Still brilliant. Novel revived complete love of style, language, story, main character. Very tempted to give perfect score despite flaws -- love of story that strong. Will refrain. Short story absolutely receives perfect score, novel very close. Refraining only because suspect love of material partly idiosyncratic, related to reviewer's background, personality, identification with aspects of character. Will have to keep self firmly in grasp, not overuse language style, not write next ten reviews like this.

Will find, purchase personal copy. Must own. Perhaps two -- frequent re-reading likely.

Rating: 9 out of 10

2004-04-29: Book order #3

The final order for a while. I think I have enough to read to last me for, well, frankly, the rest of the year. But it's so much fun unpacking boxes of new books and shelving them.

In this last shipment:

Karen Armstrong -- A History of God
Jane Austen -- The Complete Novels of Jane Austen
Dan Brown -- Angels & Demons
Lois McMaster Bujold -- The Curse of Chalion
Lois McMaster Bujold -- Young Miles
Jim Butcher -- Storm Front
Jane Jacobs -- The Death and Life of Great American Cities
Clifford D. Simak -- City
Joan Slonczewski -- The Children Star
Anne Tyler -- Breathing Lessons

More non-SF and even some non-fiction in this set. I'm looking at adding a bit more variety in what I'm reading regularly.

Reviewing Young Miles will be a bit of a challenge in logistical decisions. I generally review compendiums of several novels with individual reviews for each of the component novels (since people often buy them in that form), but Young Miles also includes a short story. Not sure whether to review it as a single book or to write a separate review just for the short story. Hm.

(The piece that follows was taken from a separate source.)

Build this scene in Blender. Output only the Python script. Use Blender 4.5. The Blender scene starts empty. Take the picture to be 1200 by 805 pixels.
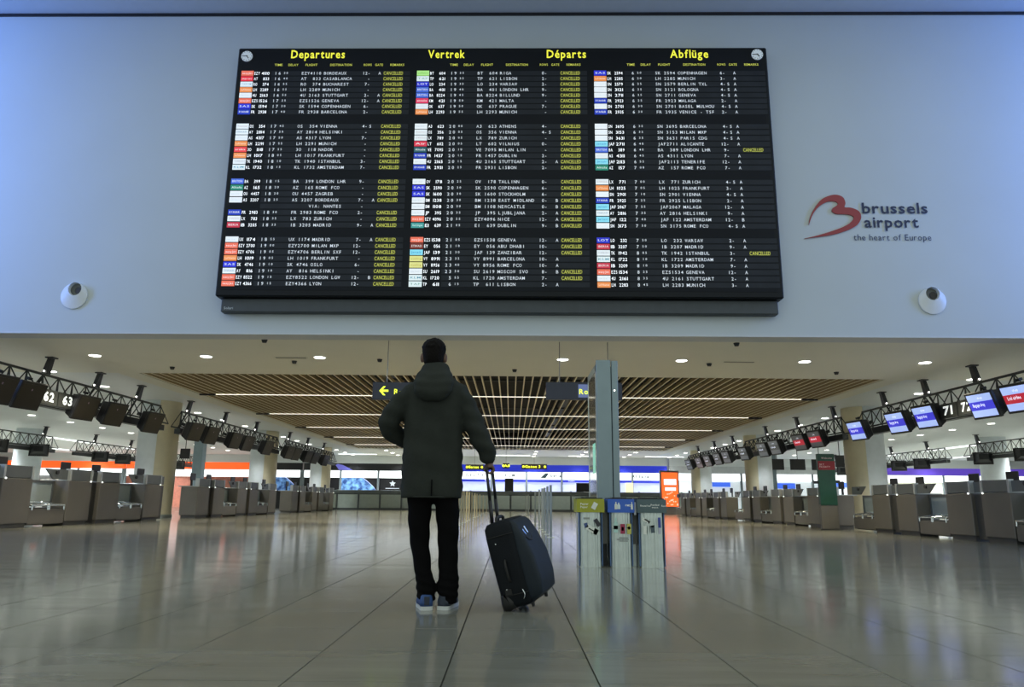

Oh! And I should mention the books that I have from friends to read right now, since that's the set that I'm actually working on at present:

David Brin -- Kiln People
Bill Bryson -- The Mother Tongue
Charles De Lint -- Someplace to Be Flying
Georgette Heyer -- These Old Shades
Robert J. Sawyer -- Hominids
Sharon Shinn -- Archangel
Sean Stewart -- Nobody's Son
Theodore Sturgeon -- More Than Human
Peter Watts -- Starfish
Peter Watts -- Maelstrom
Diane Wynn-Jones -- Hexwood

plus I'll probably get the third book in the Outremer series from the friend who loaned me the first two, at some point.